*WHAT THE EXERCISE ASKS*
Give the data again exactly, from its opening line through the line in which "sc.camera = cam" appears.

*RECORDED DATA*
------
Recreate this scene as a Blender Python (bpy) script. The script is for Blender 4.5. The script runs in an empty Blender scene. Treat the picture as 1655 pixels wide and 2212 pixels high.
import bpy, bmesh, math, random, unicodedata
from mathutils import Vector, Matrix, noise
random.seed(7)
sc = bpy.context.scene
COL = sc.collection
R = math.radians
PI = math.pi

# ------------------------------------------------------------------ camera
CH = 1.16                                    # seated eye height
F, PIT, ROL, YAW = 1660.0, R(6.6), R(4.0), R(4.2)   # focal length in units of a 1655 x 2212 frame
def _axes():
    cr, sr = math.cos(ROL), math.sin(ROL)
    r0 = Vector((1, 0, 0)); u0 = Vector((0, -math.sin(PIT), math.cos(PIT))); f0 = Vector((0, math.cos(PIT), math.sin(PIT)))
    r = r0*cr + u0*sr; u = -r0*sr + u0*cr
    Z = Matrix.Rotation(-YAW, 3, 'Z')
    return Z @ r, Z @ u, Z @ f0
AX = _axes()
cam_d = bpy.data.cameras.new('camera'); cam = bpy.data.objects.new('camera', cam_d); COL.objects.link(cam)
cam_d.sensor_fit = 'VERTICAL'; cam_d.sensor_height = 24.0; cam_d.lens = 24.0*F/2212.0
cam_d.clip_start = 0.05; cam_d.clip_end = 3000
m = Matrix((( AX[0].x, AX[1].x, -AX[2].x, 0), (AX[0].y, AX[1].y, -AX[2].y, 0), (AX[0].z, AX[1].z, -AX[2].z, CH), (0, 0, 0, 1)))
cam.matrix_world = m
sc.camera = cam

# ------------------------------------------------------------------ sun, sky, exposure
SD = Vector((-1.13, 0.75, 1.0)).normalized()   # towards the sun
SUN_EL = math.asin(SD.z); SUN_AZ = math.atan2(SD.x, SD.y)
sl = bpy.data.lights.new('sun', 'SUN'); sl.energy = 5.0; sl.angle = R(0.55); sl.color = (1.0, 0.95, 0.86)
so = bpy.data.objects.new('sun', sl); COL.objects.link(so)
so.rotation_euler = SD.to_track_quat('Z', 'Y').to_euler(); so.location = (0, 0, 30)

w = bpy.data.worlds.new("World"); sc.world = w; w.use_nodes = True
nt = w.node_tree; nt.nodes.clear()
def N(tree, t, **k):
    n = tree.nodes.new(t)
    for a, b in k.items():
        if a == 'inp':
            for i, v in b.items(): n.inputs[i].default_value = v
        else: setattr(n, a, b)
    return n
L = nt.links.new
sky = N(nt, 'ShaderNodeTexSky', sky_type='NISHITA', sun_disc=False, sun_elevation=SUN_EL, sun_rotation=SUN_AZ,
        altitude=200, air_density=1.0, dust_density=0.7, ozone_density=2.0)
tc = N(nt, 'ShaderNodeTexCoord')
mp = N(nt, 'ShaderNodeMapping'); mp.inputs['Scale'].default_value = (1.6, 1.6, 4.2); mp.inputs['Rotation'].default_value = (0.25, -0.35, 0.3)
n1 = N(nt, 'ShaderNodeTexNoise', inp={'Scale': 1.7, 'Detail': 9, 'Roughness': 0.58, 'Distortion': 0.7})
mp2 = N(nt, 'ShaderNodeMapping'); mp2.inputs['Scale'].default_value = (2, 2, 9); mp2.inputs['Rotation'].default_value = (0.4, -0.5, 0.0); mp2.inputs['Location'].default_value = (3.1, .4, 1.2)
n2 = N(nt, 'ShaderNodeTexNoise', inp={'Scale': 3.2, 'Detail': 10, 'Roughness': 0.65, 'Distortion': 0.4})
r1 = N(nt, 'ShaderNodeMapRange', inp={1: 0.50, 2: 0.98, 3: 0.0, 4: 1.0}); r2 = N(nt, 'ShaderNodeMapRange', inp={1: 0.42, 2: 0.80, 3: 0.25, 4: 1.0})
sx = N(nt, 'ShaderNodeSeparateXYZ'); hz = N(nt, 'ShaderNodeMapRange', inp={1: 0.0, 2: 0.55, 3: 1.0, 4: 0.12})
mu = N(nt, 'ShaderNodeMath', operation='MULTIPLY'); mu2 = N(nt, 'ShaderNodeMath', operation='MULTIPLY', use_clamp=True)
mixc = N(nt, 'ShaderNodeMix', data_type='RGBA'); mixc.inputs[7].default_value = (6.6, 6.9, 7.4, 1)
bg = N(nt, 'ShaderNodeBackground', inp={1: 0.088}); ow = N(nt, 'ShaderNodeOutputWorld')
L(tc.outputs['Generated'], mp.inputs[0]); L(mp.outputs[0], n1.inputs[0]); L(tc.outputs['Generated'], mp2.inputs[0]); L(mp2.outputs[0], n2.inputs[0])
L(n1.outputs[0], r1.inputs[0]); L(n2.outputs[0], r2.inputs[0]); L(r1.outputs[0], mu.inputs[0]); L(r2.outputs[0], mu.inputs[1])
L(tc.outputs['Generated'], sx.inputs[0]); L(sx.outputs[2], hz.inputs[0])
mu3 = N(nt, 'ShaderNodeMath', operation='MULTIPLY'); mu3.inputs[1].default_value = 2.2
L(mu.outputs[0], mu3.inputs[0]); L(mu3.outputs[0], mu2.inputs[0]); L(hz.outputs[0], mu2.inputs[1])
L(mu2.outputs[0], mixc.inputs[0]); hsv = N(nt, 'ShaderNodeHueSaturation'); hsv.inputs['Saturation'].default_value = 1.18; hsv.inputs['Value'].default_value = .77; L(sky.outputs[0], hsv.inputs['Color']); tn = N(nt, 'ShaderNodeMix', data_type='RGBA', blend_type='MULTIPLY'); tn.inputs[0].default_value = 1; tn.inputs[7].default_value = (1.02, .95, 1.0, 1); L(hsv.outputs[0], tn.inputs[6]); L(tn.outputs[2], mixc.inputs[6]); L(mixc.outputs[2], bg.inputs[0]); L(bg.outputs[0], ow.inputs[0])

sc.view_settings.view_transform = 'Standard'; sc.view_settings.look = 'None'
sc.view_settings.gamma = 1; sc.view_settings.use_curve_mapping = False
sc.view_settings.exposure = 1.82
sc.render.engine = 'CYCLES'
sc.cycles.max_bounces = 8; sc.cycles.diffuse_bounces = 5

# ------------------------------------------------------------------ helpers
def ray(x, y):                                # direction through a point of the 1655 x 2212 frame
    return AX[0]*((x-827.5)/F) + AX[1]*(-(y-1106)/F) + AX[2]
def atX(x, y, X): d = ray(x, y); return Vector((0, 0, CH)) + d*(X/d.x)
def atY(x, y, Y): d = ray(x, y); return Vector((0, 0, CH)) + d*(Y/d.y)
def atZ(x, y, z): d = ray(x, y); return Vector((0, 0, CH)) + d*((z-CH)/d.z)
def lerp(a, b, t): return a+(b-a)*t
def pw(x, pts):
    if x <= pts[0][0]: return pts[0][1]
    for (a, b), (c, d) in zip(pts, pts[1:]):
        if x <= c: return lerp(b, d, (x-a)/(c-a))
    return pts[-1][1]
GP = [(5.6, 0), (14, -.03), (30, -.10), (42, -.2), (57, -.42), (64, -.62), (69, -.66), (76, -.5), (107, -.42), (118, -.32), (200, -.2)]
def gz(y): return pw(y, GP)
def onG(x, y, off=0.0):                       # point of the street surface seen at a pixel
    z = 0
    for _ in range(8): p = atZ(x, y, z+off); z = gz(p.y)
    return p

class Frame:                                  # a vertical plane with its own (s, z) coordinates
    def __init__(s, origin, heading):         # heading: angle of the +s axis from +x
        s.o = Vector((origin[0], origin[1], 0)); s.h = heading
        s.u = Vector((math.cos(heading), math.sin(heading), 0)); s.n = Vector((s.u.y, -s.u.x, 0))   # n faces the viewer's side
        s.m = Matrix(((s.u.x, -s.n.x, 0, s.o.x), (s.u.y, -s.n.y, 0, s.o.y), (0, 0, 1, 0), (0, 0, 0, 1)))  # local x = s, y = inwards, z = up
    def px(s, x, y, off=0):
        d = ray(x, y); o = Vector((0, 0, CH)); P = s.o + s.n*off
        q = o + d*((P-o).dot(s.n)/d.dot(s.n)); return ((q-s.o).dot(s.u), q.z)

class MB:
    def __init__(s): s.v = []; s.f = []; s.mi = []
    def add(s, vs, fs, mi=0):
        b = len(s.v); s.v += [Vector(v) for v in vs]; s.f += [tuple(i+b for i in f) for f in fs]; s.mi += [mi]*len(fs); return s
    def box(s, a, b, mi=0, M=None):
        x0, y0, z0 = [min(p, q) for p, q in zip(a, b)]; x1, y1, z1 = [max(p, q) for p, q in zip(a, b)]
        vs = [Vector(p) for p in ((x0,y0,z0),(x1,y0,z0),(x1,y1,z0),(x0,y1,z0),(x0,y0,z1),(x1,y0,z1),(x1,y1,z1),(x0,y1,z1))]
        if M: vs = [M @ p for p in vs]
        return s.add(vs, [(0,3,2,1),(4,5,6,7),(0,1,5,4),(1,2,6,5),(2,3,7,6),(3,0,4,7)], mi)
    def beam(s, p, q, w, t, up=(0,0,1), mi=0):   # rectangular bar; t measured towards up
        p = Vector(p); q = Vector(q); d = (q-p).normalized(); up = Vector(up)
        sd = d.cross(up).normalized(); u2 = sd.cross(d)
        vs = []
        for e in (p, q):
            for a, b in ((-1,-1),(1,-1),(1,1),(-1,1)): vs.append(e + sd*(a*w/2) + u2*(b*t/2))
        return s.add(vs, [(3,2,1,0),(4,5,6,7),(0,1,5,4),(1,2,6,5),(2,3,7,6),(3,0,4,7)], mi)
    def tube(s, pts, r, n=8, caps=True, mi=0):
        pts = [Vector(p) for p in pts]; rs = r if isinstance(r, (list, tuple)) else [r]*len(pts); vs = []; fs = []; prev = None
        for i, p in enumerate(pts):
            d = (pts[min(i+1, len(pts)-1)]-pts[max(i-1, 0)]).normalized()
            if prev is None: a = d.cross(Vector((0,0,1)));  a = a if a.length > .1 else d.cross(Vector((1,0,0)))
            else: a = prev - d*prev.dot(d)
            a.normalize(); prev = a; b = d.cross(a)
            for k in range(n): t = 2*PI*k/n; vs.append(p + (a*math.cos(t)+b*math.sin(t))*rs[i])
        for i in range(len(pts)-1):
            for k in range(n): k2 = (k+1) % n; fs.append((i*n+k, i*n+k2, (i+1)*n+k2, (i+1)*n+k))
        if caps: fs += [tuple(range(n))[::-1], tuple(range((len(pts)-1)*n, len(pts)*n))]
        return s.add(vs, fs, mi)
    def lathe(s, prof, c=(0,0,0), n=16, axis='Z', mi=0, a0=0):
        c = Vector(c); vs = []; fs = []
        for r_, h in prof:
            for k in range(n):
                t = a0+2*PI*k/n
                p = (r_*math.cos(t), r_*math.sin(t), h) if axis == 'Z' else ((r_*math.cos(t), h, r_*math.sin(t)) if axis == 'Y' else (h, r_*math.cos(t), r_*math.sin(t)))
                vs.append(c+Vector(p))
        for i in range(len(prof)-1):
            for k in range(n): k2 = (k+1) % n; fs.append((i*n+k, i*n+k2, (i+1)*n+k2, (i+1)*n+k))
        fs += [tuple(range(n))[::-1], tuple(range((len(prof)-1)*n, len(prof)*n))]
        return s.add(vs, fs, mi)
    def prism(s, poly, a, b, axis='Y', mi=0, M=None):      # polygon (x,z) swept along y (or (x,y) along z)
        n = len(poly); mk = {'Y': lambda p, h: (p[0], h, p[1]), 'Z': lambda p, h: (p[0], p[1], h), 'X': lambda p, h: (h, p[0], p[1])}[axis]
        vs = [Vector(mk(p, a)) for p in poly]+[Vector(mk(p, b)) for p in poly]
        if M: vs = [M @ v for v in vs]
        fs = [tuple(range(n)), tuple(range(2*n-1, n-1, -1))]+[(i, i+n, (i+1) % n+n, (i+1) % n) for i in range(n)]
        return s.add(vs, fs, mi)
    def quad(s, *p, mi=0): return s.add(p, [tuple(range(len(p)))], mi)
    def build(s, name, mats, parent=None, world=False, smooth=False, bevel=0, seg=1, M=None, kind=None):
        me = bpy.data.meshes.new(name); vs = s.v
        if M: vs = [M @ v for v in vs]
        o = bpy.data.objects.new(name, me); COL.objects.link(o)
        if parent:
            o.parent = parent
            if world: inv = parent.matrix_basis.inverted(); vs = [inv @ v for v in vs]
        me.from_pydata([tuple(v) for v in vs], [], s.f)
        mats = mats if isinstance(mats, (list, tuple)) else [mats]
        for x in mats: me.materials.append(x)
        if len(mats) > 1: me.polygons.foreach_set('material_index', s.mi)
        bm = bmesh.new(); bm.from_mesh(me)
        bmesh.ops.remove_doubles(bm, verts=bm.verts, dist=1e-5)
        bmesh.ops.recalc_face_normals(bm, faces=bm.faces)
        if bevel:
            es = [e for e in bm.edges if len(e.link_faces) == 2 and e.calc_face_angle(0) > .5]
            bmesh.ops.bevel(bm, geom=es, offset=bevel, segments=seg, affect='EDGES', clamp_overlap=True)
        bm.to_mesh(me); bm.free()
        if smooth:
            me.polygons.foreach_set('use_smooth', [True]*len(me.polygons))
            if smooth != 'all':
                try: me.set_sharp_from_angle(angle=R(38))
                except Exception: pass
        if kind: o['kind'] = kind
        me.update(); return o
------
*CORRECT RESULT*
Recreate this scene as a Blender Python (bpy) script. The script is for Blender 4.5. The script runs in an empty Blender scene. Treat the picture as 1655 pixels wide and 2212 pixels high.
import bpy, bmesh, math, random, unicodedata
from mathutils import Vector, Matrix, noise
random.seed(7)
sc = bpy.context.scene
COL = sc.collection
R = math.radians
PI = math.pi

# ------------------------------------------------------------------ camera
CH = 1.16                                    # seated eye height
F, PIT, ROL, YAW = 1660.0, R(6.6), R(4.0), R(4.2)   # focal length in units of a 1655 x 2212 frame
def _axes():
    cr, sr = math.cos(ROL), math.sin(ROL)
    r0 = Vector((1, 0, 0)); u0 = Vector((0, -math.sin(PIT), math.cos(PIT))); f0 = Vector((0, math.cos(PIT), math.sin(PIT)))
    r = r0*cr + u0*sr; u = -r0*sr + u0*cr
    Z = Matrix.Rotation(-YAW, 3, 'Z')
    return Z @ r, Z @ u, Z @ f0
AX = _axes()
cam_d = bpy.data.cameras.new('camera'); cam = bpy.data.objects.new('camera', cam_d); COL.objects.link(cam)
cam_d.sensor_fit = 'VERTICAL'; cam_d.sensor_height = 24.0; cam_d.lens = 24.0*F/2212.0
cam_d.clip_start = 0.05; cam_d.clip_end = 3000
m = Matrix((( AX[0].x, AX[1].x, -AX[2].x, 0), (AX[0].y, AX[1].y, -AX[2].y, 0), (AX[0].z, AX[1].z, -AX[2].z, CH), (0, 0, 0, 1)))
cam.matrix_world = m
sc.camera = cam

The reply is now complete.